Sudha Ragunathan is a renowned Carnatic vocalist and composer. She has performed across India and abroad. Her guru was Padma Bhushan ML Vasanthakumari, known by many as a musical genius and a doyenne of Carnatic music. Sudha’s most fascinating and memorable performance was Vande Mataram at the central house of parliament during the 50th Republic Day celebrations in 2000. She has also performed at a concert organised by the United Nations. Apart from teaching music, she is the managing trustee of Samudhaaya Foundation that assists victims of national calamities, and works for underprivileged people. She was awarded Padma Shri in 2004 and Padma Bhushan in 2015.

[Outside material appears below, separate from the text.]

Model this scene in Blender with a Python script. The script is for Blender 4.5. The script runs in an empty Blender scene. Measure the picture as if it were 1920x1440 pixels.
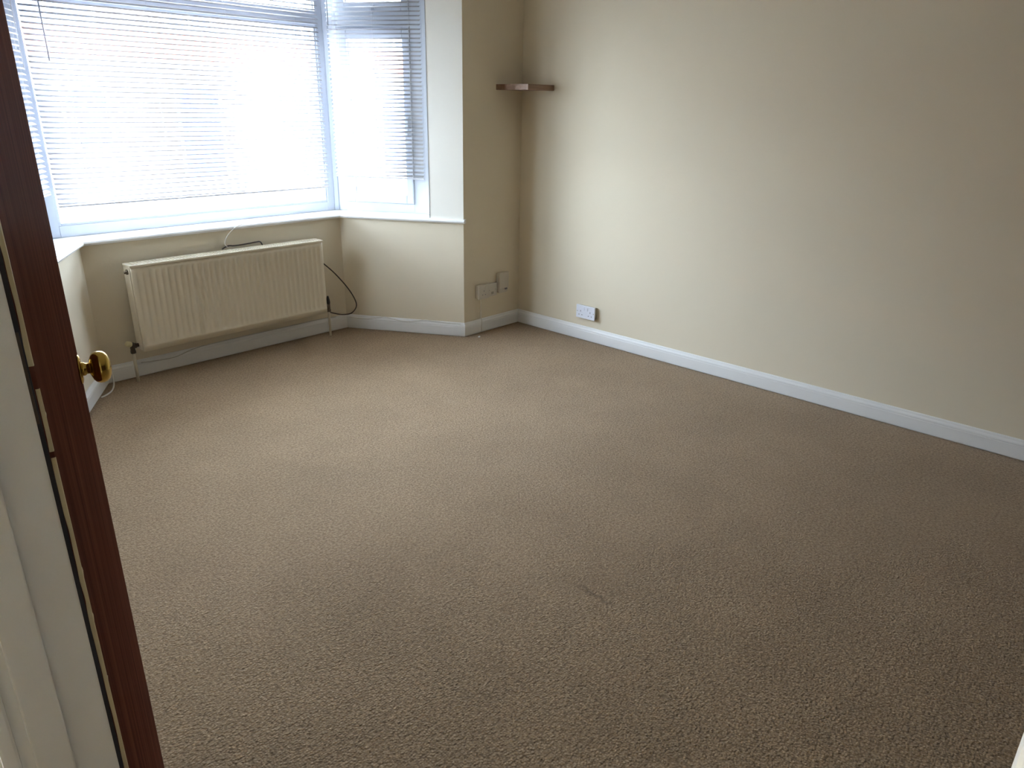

Tell us about your gurus and their role in your musical career.

Music was always present in our family. My mother was my first guru. I have been playing around with notes! It was because of my mother’s perseverance and commitment in pushing me each and every time. My formal training began with Vidwan TV Viswanathan and BV Lakshman. Later, I got an opportunity to learn from the Padma Bhushan ML Vasanthakumari.

How can Carnatic music’s scope and audience be increased?

The scope is already increasing. Younger generation is now choosing it as their profession. Opportunities are plenty now. However, increasing the audience needs to addressed seriously. Though there are plenty of concerts being organised, the audience turnout is lean in most of these. Concerts have to be made more engaging. Gone are the days when concerts were held for three to four hours. Times have changed. Durations are shorter and audience wants essence captured in that short time. We can focus on lecture demonstrations, thematic concerts and singing new kritis and raagas.

Tell us about Samudhaaya Foundation. What are the social causes you are working for?

I was deeply moved by the Kargil war and wanted to do something for the families of war heros. I was already involved in social activities and sang in concerts to raise funds for charities organised by others. I wanted to have the individuality and the independence to do what I wanted and when I wanted, with nobody questioning it. Thus, I started Samudhaaya Foundation in 1999.  After identifying a cause, we organise a concert and raise funds for it. At present, we are funding special wheelchairs and BiPAP ventilators. We are also working on restoration of ponds and sponsoring two ponds in Tamil Nadu where we would be funding for the complete desilting and restoration works.

How was your experience working in films?

I loved it. It is a totally different terrain. All perspectives change and I learnt a lot of good things from the other side – little nuances yet absolutely constructive.

Does music provide equal opportunity and pay to all irrespective of  the gender?

It is improving though there is still gender bias looming large, even if discreetly.

What do you think about free online music sharing?

It is welcome. It gives more visibility and widens your horizon. The spectrum of audience reach also expands. Webcasting and online sharing have quite become the order of the day. Free music is however questionable and debatable. Why should music be given free?

What qualities should music students inculcate?

Humility, respect for the art, music and the audience they sing for. They should diligently practise, be ‘thirsty’ to keep learning and be conscious of what they sing. And finally, patience and persistence.